Is the $400 million Belleayre Resort and adjoining high-stakes full build out of state-owned Belleayre Mountain Ski Center a done deal, with only the formalities of a few needed state and city permits and planning board reviews in Shandaken and the Delaware County Town of Middletown standing between it and a construction start date?
Not quite, it turns out, as details have started to emerge outlining just where the 12-plus year review process now stands.
Numerous calls to state officials in recent weeks had everyone stating that things were close to a finishing line, but also some confusion as to what remained, review-wise. Creating the problem were several factors: including a formal environmental review process that needed completion after being abandoned by then-governor Eliot Spitzer seven years ago, and a series of carefully wrought but ultimately obtuse statements from the state’s Department of Environmental Conservation, in charge of the projects, as well as its own expansion plan’s, review.
What’s definite now is this: When Spitzer had the resort developers, New York City Department of Environmental Protection officials, and representatives from nine top environmental organizations sign an “Agreement In Principle” (AIP) towards approvals of a smaller resort, with the state increasing its holdings, a legal SEQR process known as adjudication was put on hold. In other words, the state’s usual review process was put into new territory as details were hammered out…a process that has inevitably taken seven plus years to this point.
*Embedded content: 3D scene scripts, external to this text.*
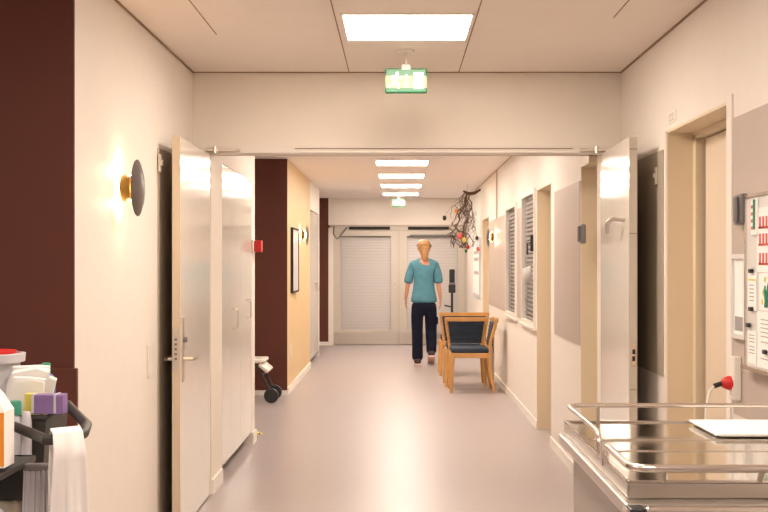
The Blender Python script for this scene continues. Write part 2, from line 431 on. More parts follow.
# exit signs
def exit_sign(x, y, top, s, lab, zc):
    # board 0.227 x 0.135
    r = empty('exit_sign', (x, y, zc), lab, 'exit sign')
    z1 = top; wd, ht = .114*s, .135*s
    MB().lathe([(.045, 0), (.045, -.012), (.035, -.018)], (0,0,0), 'z', 20).build('ceiling_mount', 'white', r)
    MB().box(-.025, .025, -.012, .012, z1-.012-zc, z1+.02-zc, bev=.004).tube([(0,0,-.015), (0,0,z1+.018-zc)], .005).build('stem', 'greige', r)
    b = B(-wd, wd, -.012, .012, z1-ht-zc, z1-zc, bev=.008); body = b.build('sign_board', 'green', r)
    B(-wd+.002, wd-.002, -.0135, -.011, z1-ht*.80-zc, z1-ht*.30-zc).build('lit_band', 'glowx', r)
    m = MB(); yy = -.0155; zt = z1-zc
    def q(x0, x1, a, b_): m.box(x0*wd, x1*wd, yy, yy+.003, zt-ht*b_, zt-ht*a)
    q(.35, .82, .17, .83)                                             # doorway
    q(-.03, .06, .25, .76)                                            # arrow stem
    q(-.10, .12, .62, .70)
    # running figure
    def limb(pts, rr): m.tube([(a*wd, yy, zt-ht*b_) for a, b_ in pts], rr*ht, 6)
    m.ball((-.42*wd, yy, zt-.22*ht), .07*ht, sy=.4, seg=10)
    limb([(-.45,.30), (-.55,.55)], .06); limb([(-.55,.52), (-.38,.62), (-.36,.82)], .05); limb([(-.55,.55), (-.68,.70), (-.88,.74)], .05)
    limb([(-.45,.32), (-.28,.42), (-.22,.34)], .035); limb([(-.47,.32), (-.68,.34), (-.74,.48)], .035)
    m.build('pictogram', 'gloww', r)
    return r
exit_sign(.044, 6.28, 2.453, 1, 'green and white exit sign hanging below ceiling before the lintel, the large near one', ZC)
exit_sign(P(398.5,0,19.0).x, 19.0, P(0,199,19.0).z, .95, 'small green exit sign hanging far down the corridor above end doors', ZI)

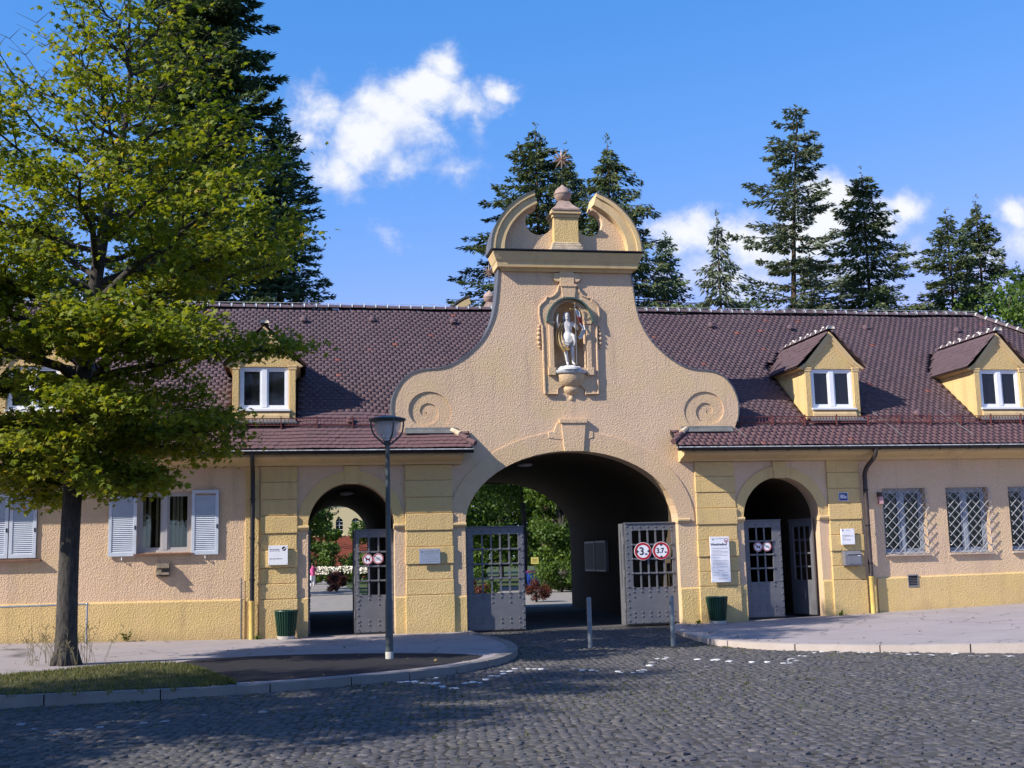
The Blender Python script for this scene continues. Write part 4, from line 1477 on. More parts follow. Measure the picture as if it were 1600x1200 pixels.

The recent brouhaha arose when the DEC’s Office of Hearings and Mediation Services (OHMS) came to the end of its review of that stalled adjudication process and issued a ruling that things could move on. It released huge swaths of stalled environmental impact statements from the developers and DEC, the latter regarding its Unit Management Plan for a ski area expansion, to those various parties who had been asked to sign the AIP back in 2007.
Which is why the materials have not been made public yet; they’re still being reviewed by the adjudication process’ “interested parties,” with the developers and state saying they’ve done their part.
At first, the state wanted its answer quickly, and without another public hearing such as those that occurred in spring of 2013, when hundreds of citizens and environmental group representatives gave testimony before the Administrative Law Judge whose work had been suspended six years earlier. But those parties have since been saying that given the size of the documents, they need more time — 60 days, in fact — in which to put together their comments.
And a growing number of the parties are saying they’d like another public hearing to be held.
“Because of the complexity of the Belleayre Resort and the issues it raises, the Catskill Heritage Alliance (CHA), Riverkeeper, the Natural Resources Defense Council, Trout Unlimited and others were recently joined by the Watershed Inspector General in asking for 60 days to review and respond to lengthy documents the DEC issued about the project in September,” notes a press release from the locally-based CHA issued earlier this week. “OHMS decided that the groups have until November 17 to submit their responses; then OHMS will have until December 8 to review them and decide whether to hold an adjudicatory hearing, or to address outstanding issues in some other format.”
Not before Thanksgiving
With the representatives of those other organizations choosing not to speak publicly about the process at this moment, and the New York City Department of Environmental Protection similarly mum on its comments regarding the state’s process, it’s uncertain what will happen, if anything, before Thanksgiving now regarding the whole Belleayre process.
“We hope and expect an adjudicatory hearing will go forward,” the CHA press release continued. “CHA, together with Friends of Catskill Park, Pine Hill Water District Coalition, the Sierra Club Atlantic Chapter and other public interest groups, will continue to press for them, so that issues that we believe the DEC has not yet adequately addressed can get the public scrutiny and judicial review they deserve.”
The DEC looks at it this way.
“If the motion is granted [to accept the developers’ changed EIS materials and state UMP without further review or hearings], it would end the adjudicatory process before the DEC Office of Hearings and Mediation Services,” state DEC spokesperson Peter Constantakes wrote. “DEC staff could then proceed to formally accept and file the completed EIS for the Belleayre Resort and issue findings and permits. Once the EIS is final, the respective towns could issue findings and permits provided they had otherwise completed their local land use processes. The UMP itself is not part of the existing adjudicatory process.”
Those findings, sources inside of state government who had previously worked for “interested parties” noted, could include requests for mitigation. Or conceivably reject what was proposed.
“The UMP DEIS was subject to a 90-day public comment period, including a legislative public hearing held over two sessions, before an ALJ, on May 29, 2013,” Constantakes later added when asked whether the process was over, or pending per the requests and comments made in the recent CHA release. “This public comment period and legislative hearing also included the Modified Belleayre Resort project and the Cumulative Impact Analysis. There is no public comment period on an FEIS or any requirement to hold a public hearing.”
Findings before local planning boards, sources added, could also modify or reject what was before them. Although, they added, such actions would likely involve future lawsuits.